How can I do a wrapper function which calls another function with exactly same name and parameters as the wrapper function itself in global namespace?

For example I have in A.h foo(int bar); and in A.cpp its implementation, and in B.h foo(int bar); and in B.cpp foo(int bar) { foo(bar) }

I want that the B.cpp's foo(bar) calls A.h's foo(int bar), not recursively itself.

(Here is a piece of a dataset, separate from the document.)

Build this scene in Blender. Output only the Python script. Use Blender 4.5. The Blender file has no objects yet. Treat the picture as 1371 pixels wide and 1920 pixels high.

How can I do this? I don't want to rename foo.

Update:

A.h is in global namespace and I cannot change it, so I guess using namespaces is not an option?

Update:

Namespaces solve the problem. I did not know you can call global namespace function with ::foo()

+4  A: 

use a namespace

namespace A
{
int foo(int bar);
};
namespace B
{
int foo(int bar) { A::foo(bar); }
};

you can also write using namespace A; in your code but its highly recommended never to write using namespace in a header.

acidzombie24
@wrap-per - You mention in an edit that you cannot change `A`, note that this can still work if you can change `B` to be in a namespace - B::foo() simply needs to call A's foo() using `::foo(bar)` to indicate that it wants to call the foo() in the global namespace.
Michael Burr
+1  A: 

This is the problem that namespaces try to solve. Can you add namespaces to the foo's in question? Then you have a way of resolving this. At any rate, you would hit linker issues if both of them are in global namespace.

dirkgently
A: 

As mentioned above, namespace is one solution. However, assuming you have this level of flexibility, why don't you encapsulate this function into classes/structs?

+2  A: 

does B inherit/implement A at all?

If so you can use

int B::foo(int bar) 
{ 
   ::foo(bar); 
}

to access the foo in the global namespace

or if it does not inherit.. you can use the namespace on B only

namespace B
{
int foo(int bar) { ::foo(bar); }
};
ShoeLace
+1  A: 

You can't do this without using namespaces, changing the name of one of the functions, changing the signature, or making one of them static. The problem is that you can't have 2 functions with the same mangled name. So there needs to be something that makes them different.